It is turning out to be that what I speak most of concerns ethics, I am perhaps then deceiving myself in believing that this is not my primary interest… Does that make me inauthentic, and consequently my actions immoral?
A question that plagues my waking hours at this time is that of authenticity. Within the Aristotelian framework for virtue, to be virtuous is to have your reason disposed towards the kalon (fine), and for your passions to be in harmony with this disposition.
Further, within this framework, it is the case that to ‘become’ virtuous requires a sort of ‘fake it till you make it’ attitude. That to become virtuous one begins by emulating virtue, analogous to pursuing a craft- in this regard virtue is a craft (tekne).

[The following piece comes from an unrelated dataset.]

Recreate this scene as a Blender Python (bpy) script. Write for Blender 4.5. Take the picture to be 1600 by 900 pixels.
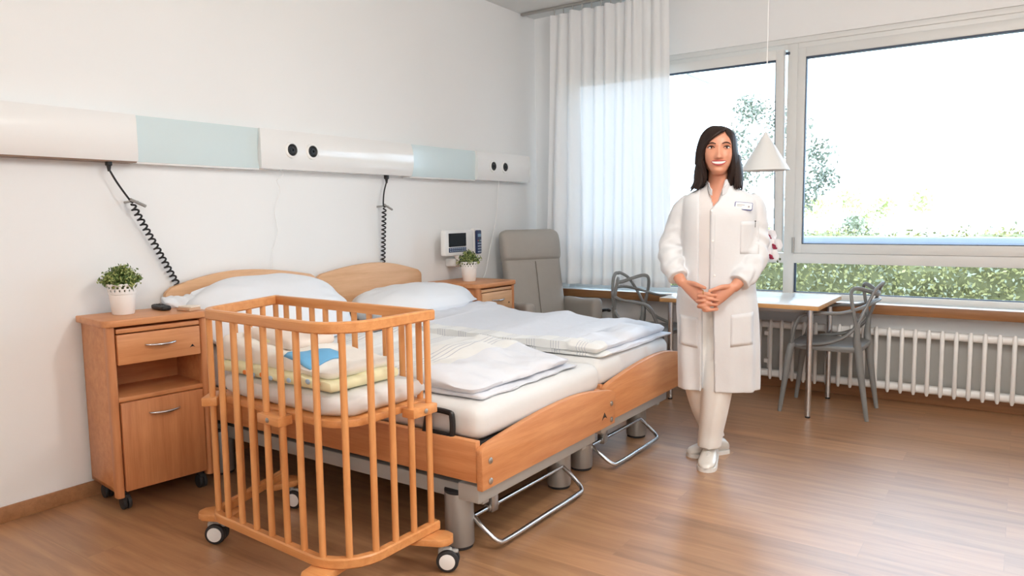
import bpy, bmesh, math, random
from mathutils import Vector as V, Matrix, Quaternion, noise
from mathutils.bvhtree import BVHTree
from math import pi, sin, cos, radians as rad

random.seed(7)
SC = bpy.context.scene
COL = SC.collection
for _o in list(bpy.data.objects):
    bpy.data.objects.remove(_o)

# ------------------------------------------------------------------ mesh helpers
def lerp(a, b, t): return a + (b - a) * t
def smooth(a, b, x):
    t = min(1, max(0, (x - a) / (b - a))); return t * t * (3 - 2 * t)
def interp(tab, x):
    """piecewise linear table [(x, v...), ...]"""
    if x <= tab[0][0]: return tab[0][1:]
    for p, q in zip(tab, tab[1:]):
        if x <= q[0]:
            t = (x - p[0]) / (q[0] - p[0])
            return tuple(lerp(a, b, t) for a, b in zip(p[1:], q[1:]))
    return tab[-1][1:]
def cinterp(tab, x):
    """smooth (catmull-rom) table"""
    n = len(tab)
    if x <= tab[0][0]: return tab[0][1:]
    if x >= tab[-1][0]: return tab[-1][1:]
    for i in range(n - 1):
        if x <= tab[i + 1][0]:
            break
    p1, p2 = tab[i], tab[i + 1]; p0 = tab[max(0, i - 1)]; p3 = tab[min(n - 1, i + 2)]
    h = p2[0] - p1[0]; t = (x - p1[0]) / h
    out = []
    for k in range(1, len(p1)):
        m1 = (p2[k] - p0[k]) / max(1e-9, p2[0] - p0[0]) * h
        m2 = (p3[k] - p1[k]) / max(1e-9, p3[0] - p1[0]) * h
        t2, t3 = t * t, t * t * t
        out.append((2*t3-3*t2+1)*p1[k] + (t3-2*t2+t)*m1 + (-2*t3+3*t2)*p2[k] + (t3-t2)*m2)
    return tuple(out)
def spline(pts, n=8, closed=False):
    P = [V(p) for p in pts]; out = []; N = len(P)
    for i in range(N if closed else N - 1):
        p1, p2 = P[i], P[(i + 1) % N]
        p0 = P[(i - 1) % N] if closed or i > 0 else p1 * 2 - p2
        p3 = P[(i + 2) % N] if closed or i + 2 < N else p2 * 2 - p1
        for k in range(n):
            t = k / n
            out.append(0.5 * ((2*p1) + (p2-p0)*t + (2*p0-5*p1+4*p2-p3)*t*t + (3*p1-p0-3*p2+p3)*t**3))
    if not closed: out.append(P[-1].copy())
    return out
def rrect(x0, y0, x1, y1, r, n=6):
    if not isinstance(r, (list, tuple)): r = [r] * 4
    pts = []
    for (cx, cy, a, rr) in ((x1, y1, 0, r[0]), (x0, y1, pi/2, r[1]), (x0, y0, pi, r[2]), (x1, y0, 3*pi/2, r[3])):
        sx = -1 if cx == x1 else 1; sy = -1 if cy == y1 else 1
        if rr <= 1e-6: pts.append((cx, cy)); continue
        for k in range(n + 1):
            t = a + pi / 2 * k / n
            pts.append((cx + sx * rr + rr * cos(t), cy + sy * rr + rr * sin(t)))
    return pts

class MB:
    def __init__(s): s.bm = bmesh.new()
    def merge(s, t, mat=None, mi=0):
        vm = {}
        for v in t.verts: vm[v] = s.bm.verts.new(mat @ v.co if mat else v.co)
        for f in t.faces:
            try:
                g = s.bm.faces.new([vm[v] for v in f.verts]); g.material_index = mi or f.material_index
            except ValueError: pass
        t.free(); return s
    def box(s, c, size, rot=None, bev=0.003, seg=2, mi=0):
        t = bmesh.new(); bmesh.ops.create_cube(t, size=1)
        for v in t.verts: v.co = V((v.co.x * size[0], v.co.y * size[1], v.co.z * size[2]))
        b = min(bev, min(size) * 0.45)
        if b > 0: bmesh.ops.bevel(t, geom=list(t.edges), offset=b, segments=seg, profile=0.5, affect='EDGES')
        M = Matrix.Translation(V(c))
        if rot is not None: M = M @ (rot.to_4x4() if hasattr(rot, 'to_4x4') else Matrix.Rotation(rot, 4, 'Z'))
        return s.merge(t, M, mi)
    def b2(s, x0, y0, z0, x1, y1, z1, **k):
        return s.box(((x0+x1)/2, (y0+y1)/2, (z0+z1)/2), (abs(x1-x0), abs(y1-y0), abs(z1-z0)), **k)
    def loft(s, rings, cap=True, closed=True, mi=0, loop=False):
        bm = s.bm; R = [[bm.verts.new(p) for p in r] for r in rings]; n = len(R[0])
        prs = list(zip(R, R[1:])) + ([(R[-1], R[0])] if loop else [])
        for a, b in prs:
            for i in range(n if closed else n - 1):
                j = (i + 1) % n
                f = bm.faces.new((a[i], a[j], b[j], b[i])); f.material_index = mi
        if cap and closed and not loop:
            for r in (list(reversed(R[0])), R[-1]):
                try: f = bm.faces.new(r); f.material_index = mi
                except ValueError: pass
        return s
    def tube(s, path, r, seg=10, closed=False, cap=True, mi=0, flat=1.0, up=None):
        P = [V(p) for p in path]; n = len(P)
        if not isinstance(r, (list, tuple)): r = [r] * n
        elif len(r) != n: r = [cinterp([(k / (len(r)-1), v) for k, v in enumerate(r)], i / (n - 1))[0] for i in range(n)]
        T = []
        for i in range(n):
            a = P[(i - 1) % n] if closed or i else P[0]; b = P[(i + 1) % n] if closed or i < n - 1 else P[-1]
            T.append((b - a).normalized())
        u = V(up) if up else (V((0, 0, 1)) if abs(T[0].z) < 0.9 else V((1, 0, 0)))
        N = (u - T[0] * u.dot(T[0])).normalized(); rings = []
        for i in range(n):
            if i:
                q = T[i-1].rotation_difference(T[i]); N = q @ N
                N = (N - T[i] * N.dot(T[i])).normalized()
            B = T[i].cross(N)
            rings.append([P[i] + (N * cos(2*pi*k/seg) * flat + B * sin(2*pi*k/seg)) * r[i] for k in range(seg)])
        return s.loft(rings, cap=cap, mi=mi, loop=closed)
    def cyl(s, a, b, r, seg=24, r2=None, mi=0, bev=0.0):
        a, b = V(a), V(b)
        if bev:
            d = (b - a).normalized() * bev; r2 = r if r2 is None else r2
            return s.tube([a, a + d*0.3, a + d, b - d, b - d*0.3, b], [r-bev, r-bev*0.3, r, r2, r2-bev*0.3, r2-bev], seg, mi=mi)
        return s.tube([a, b], [r, r if r2 is None else r2], seg, mi=mi)
    def lathe(s, prof, c=(0, 0, 0), seg=32, mi=0, axis=None, cap=True):
        c = V(c); rings = []
        M = axis.to_rotation_matrix_from_z() if hasattr(axis, 'to_rotation_matrix_from_z') else (V((0,0,1)).rotation_difference(V(axis)).to_matrix() if axis else Matrix.Identity(3))
        for r, z in prof:
            rings.append([c + M @ V((r * cos(2*pi*k/seg), r * sin(2*pi*k/seg), z)) for k in range(seg)])
        return s.loft(rings, cap=cap, mi=mi)
    def prism(s, pts, h0, h1, axis='z', bev=0.0, seg=2, mi=0):
        t = bmesh.new()
        def m(p, h): return {'z': (p[0], p[1], h), 'y': (p[0], h, p[1]), 'x': (h, p[0], p[1])}[axis]
        A = [t.verts.new(m(p, h0)) for p in pts]; B = [t.verts.new(m(p, h1)) for p in pts]
        fa = t.faces.new(A); fb = t.faces.new(B)
        for i in range(len(pts)):
            j = (i + 1) % len(pts); t.faces.new((A[i], A[j], B[j], B[i]))
        bmesh.ops.recalc_face_normals(t, faces=t.faces)
        if bev:
            bmesh.ops.bevel(t, geom=list(fa.edges) + list(fb.edges), offset=bev, segments=seg, profile=0.5, affect='EDGES')
        return s.merge(t, None, mi)
    def ell(s, c, r, u=16, v=10, rot=None, mi=0):
        t = bmesh.new(); bmesh.ops.create_uvsphere(t, u_segments=u, v_segments=v, radius=1)
        M = Matrix.Translation(V(c))
        if rot is not None: M = M @ rot.to_4x4()
        return s.merge(t, M @ Matrix.Diagonal((r[0], r[1], r[2], 1)), mi)
    def capsule(s, pts, rs, seg=10, n=4):
        """chain with rounded ends (a finger)"""
        P = spline(pts, n); m = len(P)
        R = [cinterp([(k/(len(rs)-1), v) for k, v in enumerate(rs)], i/(m-1))[0] for i in range(m)]
        d = (P[-1] - P[-2]).normalized(); rr = R[-1]
        for q in (0.5, 0.85, 0.99):
            P.append(P[m-1] + d * rr * q); R.append(rr * math.sqrt(max(0.01, 1 - q*q)))
        return s.tube(P, R, seg)
    def quads(s, n, fn):
        for i in range(n):
            vs = [s.bm.verts.new(p) for p in fn(i)]; s.bm.faces.new(vs)
        return s
    def build(s, name, mat, parent=None, sm=True, ang=38, recalc=True):
        bm = s.bm
        if recalc: bmesh.ops.recalc_face_normals(bm, faces=bm.faces)
        if sm:
            for f in bm.faces: f.smooth = True
            for e in bm.edges:
                if len(e.link_faces) == 2 and e.calc_face_angle(0) > rad(ang): e.smooth = False
        me = bpy.data.meshes.new(name); bm.to_mesh(me); bm.free()
        for m in (mat if isinstance(mat, (list, tuple)) else [mat]): me.materials.append(m)
        o = bpy.data.objects.new(name, me); COL.objects.link(o)
        if parent: o.parent = parent
        return o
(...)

But what if reason tells you that to deceive yourself is vice? I cannot but be confident of an awareness of that which is the moral action to take, and this appears to be an orientation towards the kalon; and yet reason asks of me that I do otherwise.
I am left in a predicament- that either I do that which is kalon, pretending that I do it for the sake of the kalon, and yet with full knowledge that I would prefer to do otherwise; OR, that I act viciously, but do something beneficial.
Deception cannot be virtuous for it admits of an inadequacy of my own self, and yet to ‘without’ being deceptive to act in a manner that ‘feels’ appropriate is to indulge in what I am confident is vicious.
How does one reach a reconciliation in a scenario such? It is the reason of the psuche that itself appears to be at odds with itself.
To act virtuously is in such a regard seemingly impossible. Is it virtuous to be yourself or is it virtuous to pretend to be something you are not?
Perhaps it is the case that what I feel is correct is to give in to my ‘appetites’, on the contrary, since I cannot decide for certain what is correct and only through reference to that external to me which I take to be instances of virtue that I seem to define what is to be classified as virtue.
And yet how am I capable of possessing a disposition to the kalon if it happens to be that I can do this only through a priori knowledge of its?
This reasoning appears circular, it implies that to be virtuous, I must first know virtue. But had I known virtue, why would I need to ‘become’ virtuous? And if virtue is foreign to me, how do I acquire it?